Research or instructional granting agencies, as well as other units of the University, sometimes seek to have faculty devote a portion of their time to a particular funded project. Where the research or instructional work is demonstrably significant and beneficial to the University, the College of Arts and Sciences may foster and approve such arrangements, provided that certain conditions are met. Buy-outs are not automatic -- faculty, granting agencies, UGA centers and institutes, and programs initiated by the UGA administration cannot command faculty time without approval of the department and College.

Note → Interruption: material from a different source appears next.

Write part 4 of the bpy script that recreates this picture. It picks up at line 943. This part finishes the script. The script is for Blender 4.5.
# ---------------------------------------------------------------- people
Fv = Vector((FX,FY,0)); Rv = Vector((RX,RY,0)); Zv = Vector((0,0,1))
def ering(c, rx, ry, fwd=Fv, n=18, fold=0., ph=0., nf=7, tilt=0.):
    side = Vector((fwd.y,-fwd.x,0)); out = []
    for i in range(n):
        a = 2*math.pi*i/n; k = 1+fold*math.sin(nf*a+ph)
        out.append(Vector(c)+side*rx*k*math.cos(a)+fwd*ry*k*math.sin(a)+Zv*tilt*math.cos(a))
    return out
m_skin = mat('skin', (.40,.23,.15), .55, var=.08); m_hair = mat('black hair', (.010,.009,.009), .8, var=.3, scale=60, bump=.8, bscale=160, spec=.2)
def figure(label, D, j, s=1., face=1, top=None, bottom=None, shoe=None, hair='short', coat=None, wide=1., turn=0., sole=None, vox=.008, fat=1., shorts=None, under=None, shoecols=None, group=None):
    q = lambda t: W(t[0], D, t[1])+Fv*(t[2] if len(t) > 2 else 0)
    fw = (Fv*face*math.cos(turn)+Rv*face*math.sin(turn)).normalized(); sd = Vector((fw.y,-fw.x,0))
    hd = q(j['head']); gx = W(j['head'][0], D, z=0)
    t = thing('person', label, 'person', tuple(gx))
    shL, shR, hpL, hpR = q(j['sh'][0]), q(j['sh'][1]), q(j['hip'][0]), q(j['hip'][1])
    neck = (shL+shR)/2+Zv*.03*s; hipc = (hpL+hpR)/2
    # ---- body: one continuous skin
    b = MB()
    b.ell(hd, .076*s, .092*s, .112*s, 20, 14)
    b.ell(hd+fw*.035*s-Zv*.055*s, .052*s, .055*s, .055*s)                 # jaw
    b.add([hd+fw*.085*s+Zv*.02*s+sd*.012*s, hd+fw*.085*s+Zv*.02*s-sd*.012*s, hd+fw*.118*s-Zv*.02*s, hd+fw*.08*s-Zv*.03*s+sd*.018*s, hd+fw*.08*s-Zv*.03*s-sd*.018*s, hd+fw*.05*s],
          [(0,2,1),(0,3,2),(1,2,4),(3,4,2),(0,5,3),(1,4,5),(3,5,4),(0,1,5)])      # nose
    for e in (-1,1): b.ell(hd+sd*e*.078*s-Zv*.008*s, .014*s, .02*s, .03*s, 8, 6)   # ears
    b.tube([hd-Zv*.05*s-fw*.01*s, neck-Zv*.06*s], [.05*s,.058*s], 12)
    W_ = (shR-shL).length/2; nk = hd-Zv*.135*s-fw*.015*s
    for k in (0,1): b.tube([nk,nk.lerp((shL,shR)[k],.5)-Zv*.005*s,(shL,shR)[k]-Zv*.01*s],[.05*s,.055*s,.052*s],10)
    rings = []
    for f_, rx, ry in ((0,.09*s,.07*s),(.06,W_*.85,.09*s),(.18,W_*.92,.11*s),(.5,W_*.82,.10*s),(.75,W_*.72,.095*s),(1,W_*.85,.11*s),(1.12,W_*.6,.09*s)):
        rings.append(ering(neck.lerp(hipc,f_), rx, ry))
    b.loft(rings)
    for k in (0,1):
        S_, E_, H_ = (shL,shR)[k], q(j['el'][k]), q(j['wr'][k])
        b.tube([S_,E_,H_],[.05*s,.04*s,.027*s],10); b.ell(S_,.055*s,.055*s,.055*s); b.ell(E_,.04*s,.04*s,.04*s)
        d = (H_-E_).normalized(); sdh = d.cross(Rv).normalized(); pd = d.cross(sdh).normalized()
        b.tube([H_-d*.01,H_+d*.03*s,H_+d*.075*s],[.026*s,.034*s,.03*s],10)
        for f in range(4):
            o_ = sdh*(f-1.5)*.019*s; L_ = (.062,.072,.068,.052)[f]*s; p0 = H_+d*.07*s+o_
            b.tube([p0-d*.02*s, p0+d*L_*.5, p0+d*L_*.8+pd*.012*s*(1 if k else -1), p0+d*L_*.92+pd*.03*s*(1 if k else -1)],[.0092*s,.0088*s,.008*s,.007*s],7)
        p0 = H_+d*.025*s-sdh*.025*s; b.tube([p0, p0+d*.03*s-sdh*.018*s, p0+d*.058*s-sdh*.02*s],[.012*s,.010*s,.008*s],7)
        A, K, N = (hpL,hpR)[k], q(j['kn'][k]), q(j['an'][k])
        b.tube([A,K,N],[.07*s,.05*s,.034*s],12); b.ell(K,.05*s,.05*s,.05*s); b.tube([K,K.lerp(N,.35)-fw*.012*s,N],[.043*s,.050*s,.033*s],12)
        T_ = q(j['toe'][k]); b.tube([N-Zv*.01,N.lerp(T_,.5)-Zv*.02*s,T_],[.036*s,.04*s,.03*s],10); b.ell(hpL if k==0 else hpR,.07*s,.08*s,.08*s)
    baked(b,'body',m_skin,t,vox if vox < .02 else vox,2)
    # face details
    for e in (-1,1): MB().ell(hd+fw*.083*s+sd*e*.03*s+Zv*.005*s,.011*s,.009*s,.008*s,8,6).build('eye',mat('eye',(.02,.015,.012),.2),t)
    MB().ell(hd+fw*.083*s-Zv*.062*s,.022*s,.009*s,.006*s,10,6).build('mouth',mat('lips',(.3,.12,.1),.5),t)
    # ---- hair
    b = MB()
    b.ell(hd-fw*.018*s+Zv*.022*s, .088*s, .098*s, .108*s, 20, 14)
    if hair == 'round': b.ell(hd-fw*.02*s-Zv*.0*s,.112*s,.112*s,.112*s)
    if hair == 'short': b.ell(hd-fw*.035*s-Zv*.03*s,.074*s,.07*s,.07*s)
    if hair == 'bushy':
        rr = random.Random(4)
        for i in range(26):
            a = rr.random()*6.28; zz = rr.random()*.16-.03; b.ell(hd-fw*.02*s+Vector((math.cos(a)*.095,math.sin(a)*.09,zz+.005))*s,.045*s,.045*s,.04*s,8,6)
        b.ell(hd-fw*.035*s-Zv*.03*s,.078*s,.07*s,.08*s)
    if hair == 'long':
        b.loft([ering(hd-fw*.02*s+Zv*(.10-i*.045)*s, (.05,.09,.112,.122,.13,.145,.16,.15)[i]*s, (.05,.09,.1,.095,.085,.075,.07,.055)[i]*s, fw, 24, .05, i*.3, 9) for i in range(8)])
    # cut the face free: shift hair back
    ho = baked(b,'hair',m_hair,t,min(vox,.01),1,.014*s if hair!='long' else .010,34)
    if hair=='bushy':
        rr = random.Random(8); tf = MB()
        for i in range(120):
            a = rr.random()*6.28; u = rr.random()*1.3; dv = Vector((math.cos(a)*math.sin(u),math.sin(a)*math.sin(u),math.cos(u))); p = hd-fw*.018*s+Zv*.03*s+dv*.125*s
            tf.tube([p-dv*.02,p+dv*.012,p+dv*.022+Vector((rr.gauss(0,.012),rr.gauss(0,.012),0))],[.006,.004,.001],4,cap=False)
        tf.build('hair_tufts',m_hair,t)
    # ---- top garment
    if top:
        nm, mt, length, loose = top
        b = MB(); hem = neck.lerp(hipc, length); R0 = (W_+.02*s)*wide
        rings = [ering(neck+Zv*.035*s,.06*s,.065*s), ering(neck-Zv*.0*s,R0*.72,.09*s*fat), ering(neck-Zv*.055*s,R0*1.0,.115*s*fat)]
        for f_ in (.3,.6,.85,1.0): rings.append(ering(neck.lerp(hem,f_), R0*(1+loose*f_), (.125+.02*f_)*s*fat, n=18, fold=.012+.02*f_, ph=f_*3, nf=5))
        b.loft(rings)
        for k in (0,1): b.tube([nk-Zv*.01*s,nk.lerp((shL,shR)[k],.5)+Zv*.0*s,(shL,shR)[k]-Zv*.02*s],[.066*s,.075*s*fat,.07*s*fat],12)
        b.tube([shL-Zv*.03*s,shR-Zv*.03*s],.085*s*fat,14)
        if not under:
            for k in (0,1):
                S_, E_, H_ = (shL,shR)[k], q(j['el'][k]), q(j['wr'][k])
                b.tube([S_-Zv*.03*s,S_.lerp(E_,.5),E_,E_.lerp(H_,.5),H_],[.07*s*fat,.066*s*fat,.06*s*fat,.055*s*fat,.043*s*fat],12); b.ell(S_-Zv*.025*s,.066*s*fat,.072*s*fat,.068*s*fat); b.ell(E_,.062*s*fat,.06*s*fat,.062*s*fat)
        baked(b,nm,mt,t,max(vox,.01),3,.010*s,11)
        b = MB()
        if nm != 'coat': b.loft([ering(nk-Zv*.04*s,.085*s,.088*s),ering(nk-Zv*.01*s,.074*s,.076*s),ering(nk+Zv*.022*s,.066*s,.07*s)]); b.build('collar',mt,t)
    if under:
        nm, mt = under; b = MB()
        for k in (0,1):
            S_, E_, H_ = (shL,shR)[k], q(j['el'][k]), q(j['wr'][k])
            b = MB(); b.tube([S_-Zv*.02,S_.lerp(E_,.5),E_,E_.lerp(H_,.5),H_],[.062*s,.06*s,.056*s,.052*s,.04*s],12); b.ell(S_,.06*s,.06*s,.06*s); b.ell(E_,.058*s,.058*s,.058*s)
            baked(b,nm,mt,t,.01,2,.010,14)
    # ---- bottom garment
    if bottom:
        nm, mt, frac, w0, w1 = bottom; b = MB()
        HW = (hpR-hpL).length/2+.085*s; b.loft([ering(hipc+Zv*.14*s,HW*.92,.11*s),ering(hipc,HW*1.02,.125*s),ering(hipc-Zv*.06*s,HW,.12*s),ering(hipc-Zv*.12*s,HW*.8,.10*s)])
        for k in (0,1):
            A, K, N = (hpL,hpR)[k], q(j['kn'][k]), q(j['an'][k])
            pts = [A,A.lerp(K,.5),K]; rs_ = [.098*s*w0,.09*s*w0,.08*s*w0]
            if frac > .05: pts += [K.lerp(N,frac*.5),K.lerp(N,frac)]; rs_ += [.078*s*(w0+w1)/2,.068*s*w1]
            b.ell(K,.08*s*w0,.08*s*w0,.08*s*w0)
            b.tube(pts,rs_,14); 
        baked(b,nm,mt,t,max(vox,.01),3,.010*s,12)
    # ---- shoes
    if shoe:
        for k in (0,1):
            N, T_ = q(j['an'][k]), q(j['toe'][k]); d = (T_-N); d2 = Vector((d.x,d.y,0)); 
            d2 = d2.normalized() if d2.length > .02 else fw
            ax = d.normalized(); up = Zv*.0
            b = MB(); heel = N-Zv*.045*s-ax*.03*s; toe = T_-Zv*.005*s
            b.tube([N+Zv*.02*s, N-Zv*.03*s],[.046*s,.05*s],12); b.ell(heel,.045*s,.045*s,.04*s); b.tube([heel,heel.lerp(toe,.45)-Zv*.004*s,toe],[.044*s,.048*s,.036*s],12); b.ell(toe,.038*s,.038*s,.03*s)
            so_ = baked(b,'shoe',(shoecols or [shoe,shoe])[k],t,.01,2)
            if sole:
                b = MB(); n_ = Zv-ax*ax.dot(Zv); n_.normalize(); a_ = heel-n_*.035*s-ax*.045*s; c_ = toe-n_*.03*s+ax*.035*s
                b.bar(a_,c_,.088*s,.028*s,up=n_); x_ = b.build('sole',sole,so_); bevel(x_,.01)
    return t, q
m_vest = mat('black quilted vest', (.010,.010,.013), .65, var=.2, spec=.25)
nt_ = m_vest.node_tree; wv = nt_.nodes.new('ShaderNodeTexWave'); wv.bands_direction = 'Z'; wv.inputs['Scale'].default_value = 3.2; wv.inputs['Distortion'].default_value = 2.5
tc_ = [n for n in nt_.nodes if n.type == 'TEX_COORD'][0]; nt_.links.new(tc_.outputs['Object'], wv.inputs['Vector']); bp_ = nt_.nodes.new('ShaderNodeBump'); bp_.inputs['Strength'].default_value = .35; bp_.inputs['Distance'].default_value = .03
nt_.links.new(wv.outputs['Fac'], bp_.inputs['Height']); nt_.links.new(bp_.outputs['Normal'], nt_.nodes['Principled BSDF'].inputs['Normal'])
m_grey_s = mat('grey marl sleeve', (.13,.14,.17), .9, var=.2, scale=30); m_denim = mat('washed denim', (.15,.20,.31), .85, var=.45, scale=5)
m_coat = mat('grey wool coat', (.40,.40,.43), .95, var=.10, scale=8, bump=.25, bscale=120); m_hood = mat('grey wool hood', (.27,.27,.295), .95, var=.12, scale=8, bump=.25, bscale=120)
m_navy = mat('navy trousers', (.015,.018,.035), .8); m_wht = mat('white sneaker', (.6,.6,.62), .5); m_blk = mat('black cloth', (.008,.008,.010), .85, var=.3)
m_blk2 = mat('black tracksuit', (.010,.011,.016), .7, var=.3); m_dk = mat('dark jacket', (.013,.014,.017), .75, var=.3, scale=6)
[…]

The practice of buying-out instructional time in support of research and other scholarly activities is recognized as a necessary and valued one by the Franklin College faculty and administration. However, it does exact a price on the instructional program. It is a balance that we seek. The Franklin College has been in the process of formulating policies governing these buy-outs. We have looked at existing policies in our College and in other Colleges. As a result, the Franklin College, effective this date, sets forth the following policies governing buy-out of instructional time.


Faculty may request in writing to buy-out a portion of their budgeted instructional time. The source of such a buy-out may only be from external grants or contracts, or internal, UGA programs.

Proposed buy-outs must be brought to the attention of the department head prior to the time a grant proposal is forwarded from the department or prior to the time any other type of contractual agreement is entered into by a faculty member. The department head must consider the potential scholarly value of the project, the benefit from past buy-outs by the applicant, and department instructional needs including classroom, advising, and curricular work. If the department and the appropriate associate dean approve, and the proposal is successful, the faculty member informs the department head, who will make arrangements to fill the instructional needs and to find a qualified classroom instructor. It is the responsibility of the head of the unit to identify qualified replacement instructors, and these instructors will be paid at a rate not below that for graduate teaching assistants at the doctoral level and possibly higher depending on the level of the course and the qualifications of the instructor.

All buy-outs must be negotiated with the appropriate head. The impact on the instructional program will determine the number of buy-outs, if any, that can be accommodated by a given instructional unit. There are retirements, leaves of absence, etc. to consider, as well as the instructional programs need for the faculty members contribution. It is the responsibility of the appropriate head to make sure that his/her decision to recommend approval of any buy-out meets the criteria that necessary replacement teaching is available and that it is available at a rate which can be accommodated by the buy-out rules. The head must get the approval of the appropriate dean for the buy-out arrangements.

The Office of the Dean will honor all published funding agencies salary caps.

All formal agreements must be in writing with signed copies distributed to the concerned faculty member, unit head, and appropriate associate dean.


The purchase of release time from instructional duties through any grant but two types (see following paragraph) is set at 1/10th (*modified to reflect semester change) of a ten-month salary or 1/12th of a twelve-month salary for one course or its equivalent plus the corresponding fringe benefit cost. This is also applicable to the Mentor Section of the IBR Faculty Research Mentoring Program. The only grants exempt are the Humanities Center Grant and the Mentee Section of the IBR Faculty Research Mentoring Program.

These will pay for replacement teaching at a rate negotiated between the College and the unit providing the grant.

Distribution of Buy-Out Monies/Replacement Teaching

For the case of release time purchased at the rate of 1/10th (or 1/12th) per course or its equivalent, the department will retain 80% of the total funds. Replacement teaching cost must be covered by this 80%. The head of the unit will determine how the remaining funds are expended subject only to the existing rules for expenditures. The College will retain the other 20% of the total funds.


All requests for buy-outs not falling under the above provisions, must be separately negotiated with the appropriate head and associate dean.